#### [Data to process]
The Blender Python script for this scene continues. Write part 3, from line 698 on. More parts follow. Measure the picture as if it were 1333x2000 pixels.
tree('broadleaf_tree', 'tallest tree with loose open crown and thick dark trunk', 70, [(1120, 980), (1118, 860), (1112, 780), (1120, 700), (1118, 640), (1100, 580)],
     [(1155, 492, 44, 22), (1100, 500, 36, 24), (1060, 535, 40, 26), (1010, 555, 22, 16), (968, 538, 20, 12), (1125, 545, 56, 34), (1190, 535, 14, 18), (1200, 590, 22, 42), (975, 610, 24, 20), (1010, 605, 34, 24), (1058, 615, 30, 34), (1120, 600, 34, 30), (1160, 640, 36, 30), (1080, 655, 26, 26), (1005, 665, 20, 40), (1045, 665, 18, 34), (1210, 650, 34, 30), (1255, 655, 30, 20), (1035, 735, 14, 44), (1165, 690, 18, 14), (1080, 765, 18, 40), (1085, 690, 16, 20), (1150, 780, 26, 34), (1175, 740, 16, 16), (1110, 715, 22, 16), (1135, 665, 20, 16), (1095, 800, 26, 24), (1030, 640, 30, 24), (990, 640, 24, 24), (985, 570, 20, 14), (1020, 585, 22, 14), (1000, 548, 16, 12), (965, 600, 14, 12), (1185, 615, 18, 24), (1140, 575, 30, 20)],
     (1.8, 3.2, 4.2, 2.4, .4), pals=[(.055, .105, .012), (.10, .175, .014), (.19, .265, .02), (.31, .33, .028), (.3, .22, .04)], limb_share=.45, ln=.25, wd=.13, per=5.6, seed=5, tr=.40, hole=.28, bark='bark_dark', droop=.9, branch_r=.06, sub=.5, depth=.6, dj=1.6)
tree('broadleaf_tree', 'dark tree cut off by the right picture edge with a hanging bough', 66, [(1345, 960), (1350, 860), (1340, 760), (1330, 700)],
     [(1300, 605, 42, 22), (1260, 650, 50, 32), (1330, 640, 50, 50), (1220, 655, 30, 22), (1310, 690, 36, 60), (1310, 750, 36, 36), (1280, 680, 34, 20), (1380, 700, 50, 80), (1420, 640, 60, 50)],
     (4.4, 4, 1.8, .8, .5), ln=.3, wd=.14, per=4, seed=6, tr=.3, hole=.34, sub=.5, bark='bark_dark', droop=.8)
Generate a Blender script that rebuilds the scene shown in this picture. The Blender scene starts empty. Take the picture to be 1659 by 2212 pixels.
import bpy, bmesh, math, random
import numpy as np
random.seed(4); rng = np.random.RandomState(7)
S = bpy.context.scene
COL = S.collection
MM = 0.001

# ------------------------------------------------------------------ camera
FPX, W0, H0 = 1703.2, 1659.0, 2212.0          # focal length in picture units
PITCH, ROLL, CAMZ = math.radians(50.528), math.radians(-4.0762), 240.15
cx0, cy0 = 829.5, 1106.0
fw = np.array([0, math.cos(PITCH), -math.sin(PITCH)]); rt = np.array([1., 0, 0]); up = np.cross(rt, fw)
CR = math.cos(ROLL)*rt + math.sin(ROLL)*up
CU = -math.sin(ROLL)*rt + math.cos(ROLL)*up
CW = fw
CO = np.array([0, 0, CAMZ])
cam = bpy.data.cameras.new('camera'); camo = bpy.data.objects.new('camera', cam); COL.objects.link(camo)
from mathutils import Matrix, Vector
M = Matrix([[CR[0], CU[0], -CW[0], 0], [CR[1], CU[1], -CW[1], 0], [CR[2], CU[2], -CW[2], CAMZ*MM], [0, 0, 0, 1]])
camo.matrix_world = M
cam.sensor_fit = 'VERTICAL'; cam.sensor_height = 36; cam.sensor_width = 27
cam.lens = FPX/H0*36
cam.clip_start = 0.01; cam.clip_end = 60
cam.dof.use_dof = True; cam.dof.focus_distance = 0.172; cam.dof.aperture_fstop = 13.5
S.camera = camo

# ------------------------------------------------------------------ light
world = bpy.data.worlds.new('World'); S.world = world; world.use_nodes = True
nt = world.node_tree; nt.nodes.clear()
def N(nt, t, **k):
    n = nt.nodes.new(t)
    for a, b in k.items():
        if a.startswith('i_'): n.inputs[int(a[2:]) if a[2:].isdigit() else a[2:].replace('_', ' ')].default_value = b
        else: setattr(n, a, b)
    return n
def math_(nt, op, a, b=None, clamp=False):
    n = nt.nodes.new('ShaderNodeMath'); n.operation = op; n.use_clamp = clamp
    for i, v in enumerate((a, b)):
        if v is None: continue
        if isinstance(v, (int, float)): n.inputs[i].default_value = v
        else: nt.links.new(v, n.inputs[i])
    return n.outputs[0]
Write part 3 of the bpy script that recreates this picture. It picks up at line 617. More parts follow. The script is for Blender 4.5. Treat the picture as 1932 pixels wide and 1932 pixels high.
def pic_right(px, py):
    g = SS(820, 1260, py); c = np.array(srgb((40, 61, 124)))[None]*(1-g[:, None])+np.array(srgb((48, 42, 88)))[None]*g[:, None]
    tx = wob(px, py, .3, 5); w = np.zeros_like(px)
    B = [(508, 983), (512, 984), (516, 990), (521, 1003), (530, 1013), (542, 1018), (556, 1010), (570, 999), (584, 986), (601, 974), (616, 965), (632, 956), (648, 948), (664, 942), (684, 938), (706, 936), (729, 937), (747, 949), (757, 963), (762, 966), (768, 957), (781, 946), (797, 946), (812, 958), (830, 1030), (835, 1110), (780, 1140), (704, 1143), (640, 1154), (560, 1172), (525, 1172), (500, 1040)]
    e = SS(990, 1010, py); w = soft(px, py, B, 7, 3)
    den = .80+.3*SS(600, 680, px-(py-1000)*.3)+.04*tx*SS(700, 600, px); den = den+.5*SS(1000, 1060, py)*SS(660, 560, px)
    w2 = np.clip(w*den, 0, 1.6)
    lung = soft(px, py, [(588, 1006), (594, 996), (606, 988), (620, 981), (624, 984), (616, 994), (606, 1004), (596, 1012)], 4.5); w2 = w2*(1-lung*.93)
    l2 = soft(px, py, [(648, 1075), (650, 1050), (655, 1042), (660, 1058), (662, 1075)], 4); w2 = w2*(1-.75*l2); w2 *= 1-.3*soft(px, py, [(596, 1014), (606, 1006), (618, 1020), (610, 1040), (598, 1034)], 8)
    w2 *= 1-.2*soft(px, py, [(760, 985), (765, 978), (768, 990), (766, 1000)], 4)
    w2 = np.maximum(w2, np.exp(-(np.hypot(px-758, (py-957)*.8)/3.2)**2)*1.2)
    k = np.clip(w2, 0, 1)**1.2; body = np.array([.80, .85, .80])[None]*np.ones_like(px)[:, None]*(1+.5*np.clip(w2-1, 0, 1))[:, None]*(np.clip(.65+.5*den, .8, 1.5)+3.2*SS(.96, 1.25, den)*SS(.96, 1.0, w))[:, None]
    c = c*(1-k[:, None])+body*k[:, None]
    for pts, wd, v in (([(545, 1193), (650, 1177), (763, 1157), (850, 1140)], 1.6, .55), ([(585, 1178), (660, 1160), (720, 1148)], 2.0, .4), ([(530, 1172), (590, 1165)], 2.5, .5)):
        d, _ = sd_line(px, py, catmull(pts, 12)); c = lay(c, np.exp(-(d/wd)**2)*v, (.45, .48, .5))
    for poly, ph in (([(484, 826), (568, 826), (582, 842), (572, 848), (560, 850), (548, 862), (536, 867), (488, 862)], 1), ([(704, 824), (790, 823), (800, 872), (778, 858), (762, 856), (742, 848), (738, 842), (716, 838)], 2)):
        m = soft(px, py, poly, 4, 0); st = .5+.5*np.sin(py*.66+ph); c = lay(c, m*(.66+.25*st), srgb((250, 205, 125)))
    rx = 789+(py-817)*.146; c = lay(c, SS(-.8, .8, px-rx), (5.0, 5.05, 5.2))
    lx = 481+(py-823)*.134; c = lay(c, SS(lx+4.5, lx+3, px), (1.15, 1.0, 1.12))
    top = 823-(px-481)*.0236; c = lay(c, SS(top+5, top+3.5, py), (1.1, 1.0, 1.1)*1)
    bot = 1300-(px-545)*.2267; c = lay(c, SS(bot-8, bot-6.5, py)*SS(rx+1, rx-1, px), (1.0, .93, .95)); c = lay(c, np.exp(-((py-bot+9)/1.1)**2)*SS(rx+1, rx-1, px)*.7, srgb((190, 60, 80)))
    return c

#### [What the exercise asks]
Return a word-for-word copy of the lines from the beginning of the listing to the line holding "sub=.5, bark='bark_dark', droop=.8)", both kept.

#### [Response]
The Blender Python script for this scene continues. Write part 3, from line 698 on. More parts follow. Measure the picture as if it were 1333x2000 pixels.
tree('broadleaf_tree', 'tallest tree with loose open crown and thick dark trunk', 70, [(1120, 980), (1118, 860), (1112, 780), (1120, 700), (1118, 640), (1100, 580)],
     [(1155, 492, 44, 22), (1100, 500, 36, 24), (1060, 535, 40, 26), (1010, 555, 22, 16), (968, 538, 20, 12), (1125, 545, 56, 34), (1190, 535, 14, 18), (1200, 590, 22, 42), (975, 610, 24, 20), (1010, 605, 34, 24), (1058, 615, 30, 34), (1120, 600, 34, 30), (1160, 640, 36, 30), (1080, 655, 26, 26), (1005, 665, 20, 40), (1045, 665, 18, 34), (1210, 650, 34, 30), (1255, 655, 30, 20), (1035, 735, 14, 44), (1165, 690, 18, 14), (1080, 765, 18, 40), (1085, 690, 16, 20), (1150, 780, 26, 34), (1175, 740, 16, 16), (1110, 715, 22, 16), (1135, 665, 20, 16), (1095, 800, 26, 24), (1030, 640, 30, 24), (990, 640, 24, 24), (985, 570, 20, 14), (1020, 585, 22, 14), (1000, 548, 16, 12), (965, 600, 14, 12), (1185, 615, 18, 24), (1140, 575, 30, 20)],
     (1.8, 3.2, 4.2, 2.4, .4), pals=[(.055, .105, .012), (.10, .175, .014), (.19, .265, .02), (.31, .33, .028), (.3, .22, .04)], limb_share=.45, ln=.25, wd=.13, per=5.6, seed=5, tr=.40, hole=.28, bark='bark_dark', droop=.9, branch_r=.06, sub=.5, depth=.6, dj=1.6)
tree('broadleaf_tree', 'dark tree cut off by the right picture edge with a hanging bough', 66, [(1345, 960), (1350, 860), (1340, 760), (1330, 700)],
     [(1300, 605, 42, 22), (1260, 650, 50, 32), (1330, 640, 50, 50), (1220, 655, 30, 22), (1310, 690, 36, 60), (1310, 750, 36, 36), (1280, 680, 34, 20), (1380, 700, 50, 80), (1420, 640, 60, 50)],
     (4.4, 4, 1.8, .8, .5), ln=.3, wd=.14, per=4, seed=6, tr=.3, hole=.34, sub=.5, bark='bark_dark', droop=.8)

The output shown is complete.